Bruce Springsteen (75 anni) il prossimo 30 giugno e poi il 3 luglio sarà in concerto allo stadio di San Siro; a sinistra, il fotografo Guido Harari
Milano, 26 giugno 2025 – Un rocker da grandangolo. Parola di Guido Harari, che racconta ancora oggi lo Springsteen di quel 21 giugno 1985 come un inafferrabile guitar-hero. “Uno di quegli artisti che si danno molto al proprio pubblico spostandosi da un lato all’altro del palco alla continua ricerca del contatto. Quindi non proprio un uomo da primo piano o da teleobiettivo, ma da campo largo. Una manna per i fans che stanno schiacciati lì sotto nel pit coi loro smartphone e possono così catturare l’essenza del suo rapporto con la gente”.
Che giorno quel giorno di quarant’anni fa.
“Il rapporto del Boss con l’Italia iniziato tra quegli spalti. L’anno precedente era già venuto a suonare da noi (pure a Milano al Rolling Stone - ndr) Little Steven con i suoi Disciples of Soul. Probabilmente qualcosa gli aveva raccontato, mettendogli addosso magari un po’ di voglia di venire pure lui”.
Che San Siro era?
“Noi fotografi stavamo su una pedana rialzata che ci dava praticamente la possibilità di appoggiare i gomiti sul palco. Quindi ho una sequenza del suo ingresso in scena che inizia dallo spuntare della testa sul fondo con quello sguardo lungo, che accarezzava la platea mentre dagli spalti partiva il boato”.
L’Italia è stato un paese speciale da subito per Springsteen?
“Direi proprio di sì. Mi ricordo, addirittura quando venne a San Siro nel 2003 col tour di ‘The rising’ e nel retropalco un suo caro amico, il giornalista del ‘Messaggero’ Paolo Zaccagnini, gli disse: Sei in Italia, a Milano, devi suonare ‘Rosalita (Come out tonight)’. E lui che non la faceva in concerto chissà da quanto, l’accontentò”.
Era il famoso “concerto della pioggia”.
“Già, quello in cui, date le condizioni atmosferiche, Bruce suonò a sorpresa ‘Who’ll stop the rain’ dei Creedence Clearwater Revival.

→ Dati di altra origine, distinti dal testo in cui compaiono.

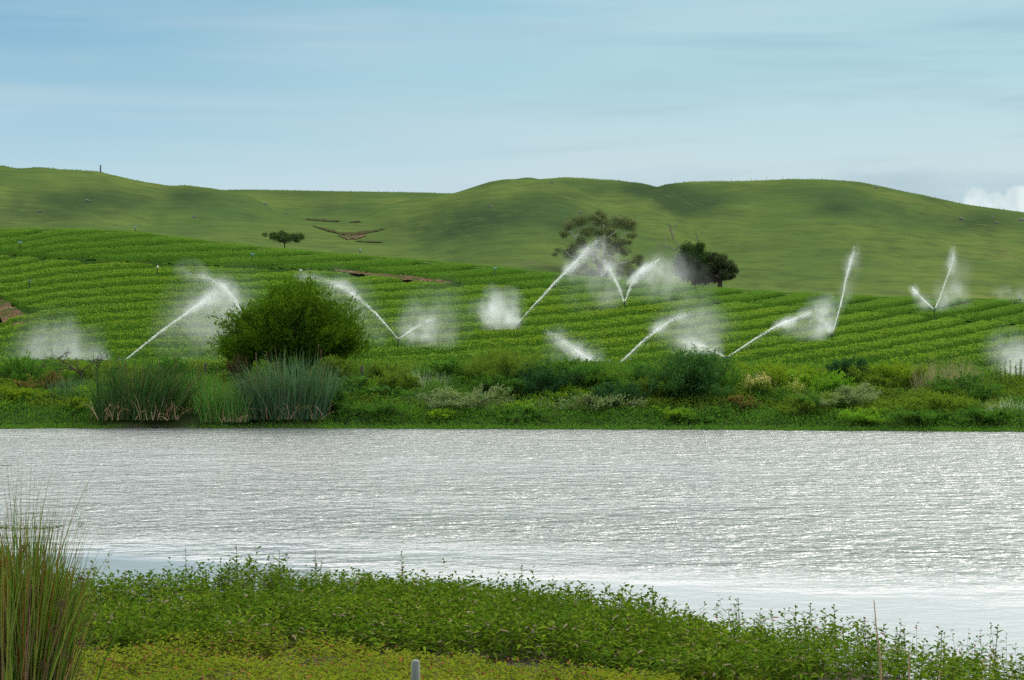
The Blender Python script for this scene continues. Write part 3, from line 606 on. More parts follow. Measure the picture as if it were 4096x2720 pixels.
for a in ((1780, 260, 1455, 6.8, 'mid', 'mid green shrub behind the tall weeds, left of the humped olive shrub'), (2490, 240, 1505, 5.4, 'olive', 'olive shrub between the broad bright-topped shrub and the dark drooping one'), (1990, 240, 1520, 4.2, 'mid', 'mid green shrub at the foot of the humped olive shrub'),
          (2640, 220, 1540, 3.6, 'olive', 'dull olive shrub tucked under the left side of the dark drooping one'), (2930, 220, 1500, 5.4, 'mid', 'mid green shrub tucked against the right side of the dark drooping one'), (3290, 220, 1590, 2.2, 'mid', 'leafy green shrub at the left foot of the right-hand speckled shrub'),
          (3500, 240, 1500, 5.8, 'olive', 'olive shrub right of the small dark crop-edge bush'), (3760, 260, 1610, 1.8, 'olive', 'olive mound at the water in front of the blue-green tussock'), (3960, 260, 1650, 1.0, 'mid', 'low green mound at the water under the silvery tussock'), (3440, 260, 1650, 1.0, 'bright', 'low bright green mound at the water below the right-hand speckled shrub'),
          (2850, 240, 1645, .9, 'mid', 'low green mound at the water right of the low round bright one'), (1710, 240, 1650, 1.0, 'bright', 'low bright mound at the water left of the speckled shrubs'), (2240, 220, 1560, 3.2, 'bright', 'fresh green shrub between the two speckled shrubs, higher up the bank'), (420, 260, 1455, 6.4, 'olive', 'olive weedy shrub behind the reeds, right of the dead shrub'), (700, 220, 1465, 6.2, 'mid', 'green weedy shrub behind the reeds, left of the brown twiggy one'), (1560, 220, 1475, 6.6, 'olive', 'low olive shrub behind the ferns at the crop edge')):
    shrub('shrub', *a, ll=.12, lw=.05, dens=1.0)
# loose ground cover over the bank
n = 330000; uu = rng.uniform(-160, 1190, n); dd = rng.random(n) ** .9 * 12.5 - .9; Yb = yshore(uu) + dd; Yb = np.minimum(Yb, 102)
mud = ((uu > 118) & (uu < 200) & (dd < 1.4) & (fbm(uu * .2, dd * 2) > -.3))
k = ~mud & ~((uu > 100) & (uu < 320) & (dd < 2.2) & (rng.random(len(uu)) < .75)); uu, Yb, dd = uu[k], Yb[k], dd[k]
xb = X(uu, Yb); inner = np.clip((dd - .6) / 2.5, 0, 1) * np.clip((10.5 - dd) / 3, .15, 1)
hb = (.24 + .62 * inner * np.clip(fbm(xb * .8, Yb * .8, 3) * 1.4 + .42, 0, 1) + .25 * vn(xb * 2.2, Yb * 2.2)) * np.clip((dd + .9) / 1.6, .15, 1)
zb = np.maximum(gz(uu, Yb), -.02); t = rng.random(len(uu)) ** .5
C = np.stack([xb, Yb, zb + hb * t], 1) + rng.normal(size=(len(uu), 3)) * [.08, .08, .03]; C[:, 2] = np.maximum(C[:, 2], .01)
kinds = fbm(xb * .28 + 40, Yb * .5, 3); low = (hb < .42) | (dd < 1.4)
for nm, k, mt, lab in (('bank_ground_cover', low, COVER, 'low leafy green ground cover along the far shore of the lake'), ('olive_undergrowth', ~low & (kinds > .02), GREENS['olive'], 'tangled olive green undergrowth between the shrubs on the far bank'), ('green_undergrowth', ~low & (kinds <= .02) & (kinds > -.12), GREENS['mid'], 'tangled mid green undergrowth between the shrubs on the far bank'), ('pale_undergrowth', ~low & (kinds <= -.12), GREENS['bright'], 'fresh bright green undergrowth filling gaps on the far bank')):
    n = int(k.sum()); V, Fc = leafmesh(C[k], rng.normal(size=(n, 3)) * [.8, .8, .5] + [0, -.1, .55], rng.uniform(.07, .19, n), rng.uniform(.03, .075, n))
    tag(mesh(nm, V, [Fc], mt), lab, 'ground cover', kind='stuff')
# bare mud shelf at the foot of the dark reeds
U2, D2 = np.meshgrid(np.linspace(116, 203, 90), np.linspace(-.5, 1.6, 12), indexing='ij'); Y2 = yshore(U2) + D2
Z2 = .00 + .20 * np.clip((D2 + .2) / .9, 0, 1) + fbm(U2 * .35, D2 * 3, 3) * .22 - .4 * np.clip((np.abs(U2 - 152) - 20) / 28, 0, 1)
tag(mesh('mud_shelf', np.stack([X(U2, Y2), Y2, Z2], -1).reshape(-1, 3), [grid_faces(90, 12)], MUD), kind='structure')
# dead branching shrub
def limb(p0, d, ln, rad, r, depth, paths, rads, wob=.25, kids=3, up=.1, shrink=.62):
    P = [np.array(p0, float)]; d = norm(np.array(d, float)); k = 5
    for i in range(k): d = norm(d + r.normal(size=3) * wob * .35 + [0, 0, up * .2]); P.append(P[-1] + d * ln / k)
    paths.append(np.array(P)); rads.append(np.linspace(rad, rad * .55, k + 1)); ends = [P[-1]]
    if depth > 0:
        ends = []
        for j in range(kids):
            at = P[r.integers(2, k + 1)] if j else P[-1]
            nd = norm(d + r.normal(size=3) * [.75, .6, .6]); ends += limb(at, nd, ln * shrink * r.uniform(.8, 1.2), rad * .58, r, depth - 1, paths, rads, wob, kids, up, shrink)
    return ends
def deadwood(name, root, starts, mat, seed, depth=3, kids=3, **k):
    r = np.random.default_rng(seed); paths, rads = [], []
    for (p, d, ln, rad) in starts: limb(p, d, ln, rad, r, depth, paths, rads, kids=kids, **k)
    V, Fc = tubes(paths, rads, 5); return mesh(name, V, [Fc], mat, root)
u, Y, z0 = bank_base(335, 5)
root = tag(empty('dead_shrub', (X(u, Y), Y, z0)), 'bare brown dead shrub with spreading branches against the white mist on the left', 'shrub')
deadwood('branches', root, [((0, 0, 0), (-.12, 0, 1), 1.0, .05), ((-.1, 0, .8), (-.75, 0, .62), 1.1, .04), ((-.35, 0, 1.1), (-.9, .1, .3), 1.1, .028), ((.65, 0, .5), (.05, 0, 1), .75, .03), ((.6, 0, .3), (-.3, 0, .9), .8, .026)], BARK_D, 5, 3, 3, shrink=.66)

# ------------------------------------------------------------------ trees beyond the crest
def tree_at(name, xs, Y, label, cat='tree'):
    u = xs / 4; z = float(gz(u, Y)) ; return tag(empty(name, (X(u, Y), Y, z)), label, cat), z, Y / F / 4   # metres per photo pixel
def cluster_leaves(cents, rads, n, ll, lw, r, flat=.75, droop=0):
    cents = np.array(cents, float); rads = np.array(rads, float); i = r.choice(len(cents), n, p=rads ** 2 / (rads ** 2).sum())
    sub = norm(r.normal(size=(len(cents), 14, 3))) * .75; s = sub[i, r.integers(0, 14, n)]
    P = cents[i] + (s + r.normal(size=(n, 3)) * .27) * rads[i][:, None] * [1, 1, flat]
    return leafmesh(P, r.normal(size=(n, 3)) * .8 + [0, 0, .2 - droop], ll * r.uniform(.7, 1.3, n), lw, r=r)
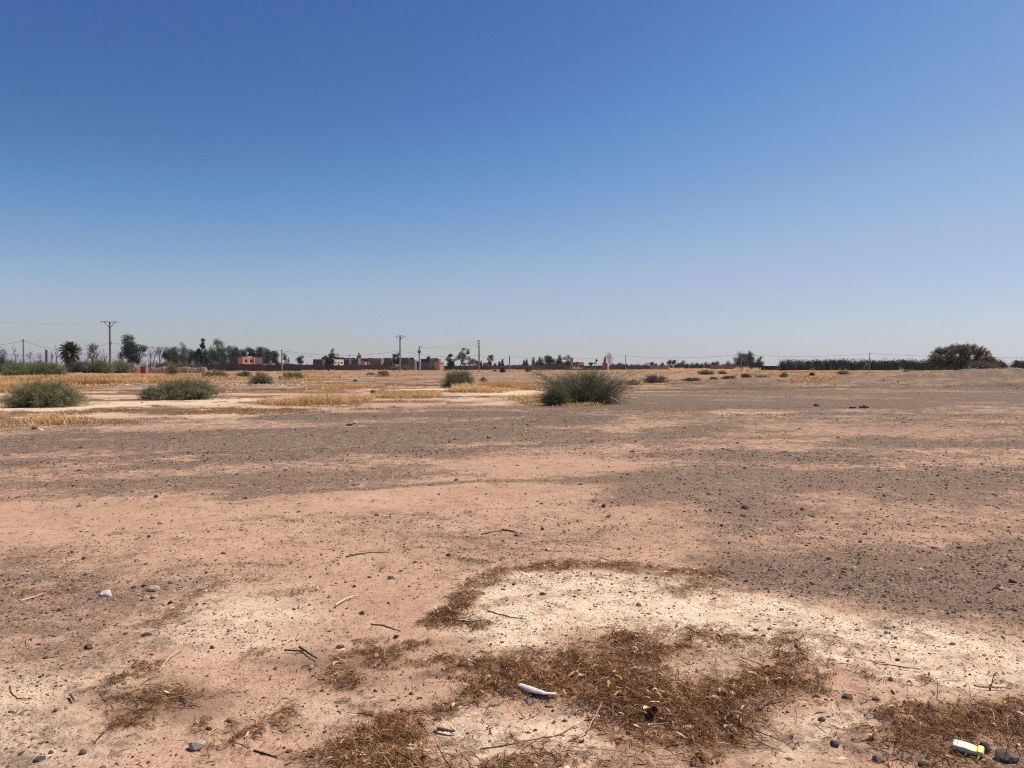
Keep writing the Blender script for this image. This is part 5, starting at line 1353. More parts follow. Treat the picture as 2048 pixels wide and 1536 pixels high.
def gate():
    Y = 160; s = Y / F
    xa, zt = at(281, 733.5, Y); xb, _ = at(290, 733.5, Y); gz = Hs(xa, Y) - .1
    root = empty('metal_gate', (xa, Y, gz)); tag(root, 'bright red metal gate leaf hung beside a pale post', 'gate')
    h = zt - gz; w = xb - xa
    addbox(root, 'panel', 'redpaint', 0.03, w - .03, 0, .04, .1, h - .03)
    fr = MB(); fr.box(0, .029, -.02, .06, .05, h); fr.box(w - .029, w, -.02, .06, .05, h); fr.box(.03, w - .03, -.02, .06, h - .029, h); fr.box(.03, w - .03, -.025, -.002, h * .5, h * .5 + .06)
    fr.build('frame', M['redpaint'], root)
    xa, zt = at(291, 725.5, Y); xb, _ = at(295, 725.5, Y); gz = Hs(xa, Y) - .1
    p = empty('gate_post', ((xa + xb) / 2, Y, gz), math.radians(22)); tag(p, 'square whitewashed post with a rounded cap right of the red gate', 'post')
    hw = (xb - xa) / 2; h = zt - gz
    addbox(p, 'shaft', 'cream_wall', -hw, hw, -.02, .5, 0, h - .3)
    MB().tube([(0, .24, h - .3), (0, .24, h - .15), (0, .24, h)], [hw * 1.25, hw * 1.0, hw * .4], 10).build('cap', M['cream_wall'], p)
    Y = 175; xa, zt = at(93, 698, Y); gz = Hs(xa, Y) - .1
    p = empty('brick_pillar', (xa, Y, gz)); tag(p, 'pink pillar with a pale flared head left of the palm', 'pillar')
    h = zt - gz; hw = 1.9 * Y / F
    addbox(p, 'shaft', 'clay2', -hw, hw, -hw, hw, 0, h - .35)
    MB().tube([(0, 0, h - .35), (0, 0, h - .1), (0, 0, h)], [hw * 1.1, hw * 2.2, hw * 2.0], 10).build('head', M['white'], p)
gate()

# a car behind the thorny shrub, and dumped debris
def car(px, base, Y, wpx, label, mat):
    s = Y / F; X, _ = at(px, base, Y); gz = Hs(X, Y)
    r = empty('parked_car', (X, Y, gz)); tag(r, label, 'car')
    L = 4.2; W_ = 1.7
    prof = [(-2.1, .35), (-2.1, .8), (-1.55, .95), (-1.0, 1.4), (.55, 1.42), (1.15, .98), (2.0, .85), (2.1, .35)]
    V = [(x, y, z) for y in (0, W_) for x, z in prof]; n = len(prof)
    q = [(i, (i + 1) % n, n + (i + 1) % n, n + i) for i in range(n)]
    me = bpy.data.meshes.new('body'); me.from_pydata(V, [], q + [tuple(range(n))[::-1], tuple(range(n, 2 * n))])
    me.materials.append(M[mat]); o = bpy.data.objects.new('body', me); COL.objects.link(o); o.parent = r
    addbox(r, 'window', 'glass_dark', -.95, .45, -.004, .02, .98, 1.30)
    for wx in (-1.3, 1.35):
        for wy in (-.02, W_ - .16):
            MB().tube([(wx, wy, .32), (wx, wy + .18, .32)], .32, 14).build('wheel', M['tyre'], r)
car(1154.5, 740, 298, 9, 'pale car parked at the wall below the red villa', 'white')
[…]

Un trascinatore nato, affiancato in scena da grandissimi musicisti come quelli della E-Street Band”.
Un gran frequentatore di concerti come lei, il brivido di quel giorno lungo la schiena con chi altro l’ha provato?
“Diversi per motivi diversi. Il Rastaman Vibration Tour di Bob Marley nel 1976 all’Hammersmith Odeon di Londra. Pazzesco. Quelli di Leonard Cohen dal suo ritorno al live del 2008 in poi, strepitosi. Ecco, Cohen mi fa pensare a certe grandi tournée di Fabrizio de André come quella di ‘Anime salve’, ad esempio. Artisti capaci nella maturità di distillare il meglio della propria arte. Non è da tutti. Gente come Tom Waits, soprattutto in quel Glitter & Doom Tour approdato nel 2008 per tre notti pure agli Arcimboldi. Concerto generosissimo, lunghissimo, in cui l’artista dava la netta percezione di essersi spostato su un altro piano”.
Cosa esprime Springsteen davanti all’obiettivo?
“Tanto. Nelle mostre e nei libri utilizzo molto una foto del tour di ‘Tunnel of love’ a cui sono molto affezionato. Proprio in quel tour, a Torino, saltò tra i fotografi alloggiati sulla solita pedana sottopalco e ce lo ritrovammo praticamente in braccio. Preso alla sprovvista non riuscii a scattare, ma alcuni colleghi sì. Lì davanti, solo ad un metro, con la chitarra innalzata al cielo. Una vera icona rock”.
Formidabili quei tempi.
“Sì, perché oggi certe cose non avvengono più, in quanto i fotografi sono collocati sempre più distanti dal palco e quando si vedono foto di quel genere risalgono ad almeno 20-30 anni fa”.